There would be zero to few “tech-y” features. Maybe power windows, if those still can be considered technology.

And I imagined that the first Chinese-made vehicle I drove would be cheap: $13,000, tickling $15,000 if it had those power windows.

Instead, my made-in-China vehicle has a barely audible engine from behind the wheel, a beefy wheel that is leather-wrapped and accented by lovely decorative stitching.

Soft-touch material covers a giant portion of the instrument panel, as well as upper doors.

Interior fit-and-finish is almost perfect.

Trim pieces fit tight, plastics are matte and stitching largely is even – the side of the front-passenger seat is a bit askew, but we here at WardsAuto see that fairly regularly even in U.S.-, Europe- and Japan-built cars and light trucks.
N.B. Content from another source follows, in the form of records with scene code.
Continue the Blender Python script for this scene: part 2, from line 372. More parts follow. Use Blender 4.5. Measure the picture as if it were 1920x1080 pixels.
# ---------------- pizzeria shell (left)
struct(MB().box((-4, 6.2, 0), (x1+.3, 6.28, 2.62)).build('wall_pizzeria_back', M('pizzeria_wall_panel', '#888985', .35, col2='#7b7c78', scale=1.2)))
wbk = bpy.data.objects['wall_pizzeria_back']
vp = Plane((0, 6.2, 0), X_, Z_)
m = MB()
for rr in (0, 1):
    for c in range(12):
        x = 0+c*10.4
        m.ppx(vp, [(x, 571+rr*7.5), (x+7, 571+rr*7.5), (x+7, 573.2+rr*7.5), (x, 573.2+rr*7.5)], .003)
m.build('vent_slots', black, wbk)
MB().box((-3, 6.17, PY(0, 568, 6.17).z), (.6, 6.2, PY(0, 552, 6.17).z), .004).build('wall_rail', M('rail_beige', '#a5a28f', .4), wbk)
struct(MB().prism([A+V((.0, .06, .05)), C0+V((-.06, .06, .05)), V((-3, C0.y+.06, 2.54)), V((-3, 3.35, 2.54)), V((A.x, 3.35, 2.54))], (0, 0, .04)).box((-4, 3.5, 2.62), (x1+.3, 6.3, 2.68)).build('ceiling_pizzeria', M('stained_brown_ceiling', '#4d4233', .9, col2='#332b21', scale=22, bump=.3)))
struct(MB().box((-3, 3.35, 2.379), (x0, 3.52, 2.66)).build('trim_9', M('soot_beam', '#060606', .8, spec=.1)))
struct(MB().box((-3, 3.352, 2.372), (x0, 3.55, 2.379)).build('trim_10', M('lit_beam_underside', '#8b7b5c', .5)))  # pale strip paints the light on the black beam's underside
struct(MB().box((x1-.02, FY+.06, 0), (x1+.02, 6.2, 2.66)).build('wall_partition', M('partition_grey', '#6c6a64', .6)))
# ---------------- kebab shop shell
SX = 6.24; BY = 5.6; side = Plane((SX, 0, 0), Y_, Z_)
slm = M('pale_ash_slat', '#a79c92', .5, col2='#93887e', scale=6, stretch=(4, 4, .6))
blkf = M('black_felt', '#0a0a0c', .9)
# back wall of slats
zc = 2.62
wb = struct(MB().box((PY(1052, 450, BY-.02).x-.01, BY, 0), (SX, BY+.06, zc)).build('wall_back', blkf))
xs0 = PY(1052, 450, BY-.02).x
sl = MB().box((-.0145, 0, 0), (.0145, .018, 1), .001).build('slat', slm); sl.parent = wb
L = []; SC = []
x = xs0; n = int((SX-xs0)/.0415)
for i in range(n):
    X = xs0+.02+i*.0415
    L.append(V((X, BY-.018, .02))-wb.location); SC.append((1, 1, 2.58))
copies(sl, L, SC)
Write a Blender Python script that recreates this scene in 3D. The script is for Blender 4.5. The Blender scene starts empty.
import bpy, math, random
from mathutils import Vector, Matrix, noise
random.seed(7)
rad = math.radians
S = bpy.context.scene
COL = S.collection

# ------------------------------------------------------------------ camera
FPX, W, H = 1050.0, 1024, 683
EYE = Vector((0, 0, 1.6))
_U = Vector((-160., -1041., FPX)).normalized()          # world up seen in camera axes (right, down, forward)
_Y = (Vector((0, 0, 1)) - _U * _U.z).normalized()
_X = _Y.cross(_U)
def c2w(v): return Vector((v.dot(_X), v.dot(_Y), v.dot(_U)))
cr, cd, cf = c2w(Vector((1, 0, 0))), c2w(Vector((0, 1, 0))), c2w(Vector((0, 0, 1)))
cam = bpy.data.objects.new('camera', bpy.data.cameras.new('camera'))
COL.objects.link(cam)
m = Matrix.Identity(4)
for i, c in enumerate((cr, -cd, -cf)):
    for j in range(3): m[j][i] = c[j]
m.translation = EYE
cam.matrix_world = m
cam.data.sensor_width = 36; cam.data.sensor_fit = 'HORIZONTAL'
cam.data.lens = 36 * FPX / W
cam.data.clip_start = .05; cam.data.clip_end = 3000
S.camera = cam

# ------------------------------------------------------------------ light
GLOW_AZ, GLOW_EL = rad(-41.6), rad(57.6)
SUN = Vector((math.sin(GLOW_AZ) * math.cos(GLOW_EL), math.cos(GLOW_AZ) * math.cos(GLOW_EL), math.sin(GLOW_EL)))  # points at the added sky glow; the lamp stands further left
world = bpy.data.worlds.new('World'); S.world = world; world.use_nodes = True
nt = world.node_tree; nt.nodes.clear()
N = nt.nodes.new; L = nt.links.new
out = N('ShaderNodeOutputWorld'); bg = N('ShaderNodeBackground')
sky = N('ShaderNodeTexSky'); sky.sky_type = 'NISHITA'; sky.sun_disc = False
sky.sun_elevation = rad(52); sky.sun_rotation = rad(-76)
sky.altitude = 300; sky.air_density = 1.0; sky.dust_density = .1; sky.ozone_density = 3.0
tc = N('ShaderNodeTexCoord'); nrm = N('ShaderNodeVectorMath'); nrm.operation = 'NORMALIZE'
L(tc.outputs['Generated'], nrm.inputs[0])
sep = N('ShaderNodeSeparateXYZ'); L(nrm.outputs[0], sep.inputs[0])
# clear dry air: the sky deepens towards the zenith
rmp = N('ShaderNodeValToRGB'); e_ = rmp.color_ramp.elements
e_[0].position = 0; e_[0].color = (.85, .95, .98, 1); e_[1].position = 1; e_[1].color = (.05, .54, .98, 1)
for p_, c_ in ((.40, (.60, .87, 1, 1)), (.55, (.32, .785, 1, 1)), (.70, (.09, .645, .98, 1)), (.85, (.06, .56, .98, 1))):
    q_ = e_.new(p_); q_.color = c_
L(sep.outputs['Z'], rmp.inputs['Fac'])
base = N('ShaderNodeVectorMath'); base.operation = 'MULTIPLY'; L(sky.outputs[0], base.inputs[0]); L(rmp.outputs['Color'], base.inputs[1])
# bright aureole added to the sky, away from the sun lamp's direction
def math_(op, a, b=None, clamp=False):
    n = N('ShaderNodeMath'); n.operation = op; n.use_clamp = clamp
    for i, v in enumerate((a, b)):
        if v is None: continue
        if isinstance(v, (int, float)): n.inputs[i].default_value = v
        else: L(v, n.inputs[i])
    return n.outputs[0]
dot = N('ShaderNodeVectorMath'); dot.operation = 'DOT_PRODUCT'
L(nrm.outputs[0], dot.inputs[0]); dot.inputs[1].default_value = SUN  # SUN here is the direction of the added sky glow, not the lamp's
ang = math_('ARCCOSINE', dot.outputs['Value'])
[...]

The first Chinese-built vehicle I drove also has a slew of creature comforts.

The short list includes leather seats, heated and cooled front passenger seats, heated outboard rear seats, a backup camera, lane-keep assist, lane-departure warning, forward-collision alert, an 8-in. (20-cm) color touchscreen and a Wi-Fi hotspot.

As you might have guessed, it also cost a bit more than $15,000. Sticker price? $49,320.

The first Chinese-made vehicle I drove isn’t a Chery, Geely, Brilliance or one of the other multitude of Chinese automakers that have promised to ship vehicles here.

It was a Buick, a Buick Envision CUV.

Yes, the first Chinese vehicle I ever drove on U.S. soil is from a brand established in the U.S. in 1903. Owned by General Motors. Baseball, apple pie, GM. It doesn’t get more American than that.

If the Buick Envision is most Americans’ first experience with a Chinese-built automobile, then the American auto worker has the right to be concerned.

The Envision we have in the office for our 2017 10 Best Interiors testing is pretty flawless. I can’t find much to dislike, or certainly anything that screams poor quality. Poor quality that would hamper sales and brand acceptance is what many expected from the first made-in-China light vehicles sold in the U.S. Not a $50,000 near-luxury CUV.

But the Envision is built by GM with partner SAIC at their plant in Yantai, China, with the same attention to detail and type of quality checks Buick’s larger Enclave CUV undergoes before it rolls off the line in Lansing, MI.

GM can build the Envision more affordably in China – where Buick is a huge seller and has a sizable manufacturing presence – than it can in the U.S., and make more on each sale. Yes, shipping costs put a dent in profitability, but obviously not enough at these volumes or I’d be talking about a U.S.-built Envision.

So far Buick has sold 16,380 Envisions in the U.S. Do all those owners know their vehicle is made in China? Do any of them care? In Michigan and other stronghold states for domestic manufacturers we kid ourselves they do. But by and large, they don’t. They really don’t.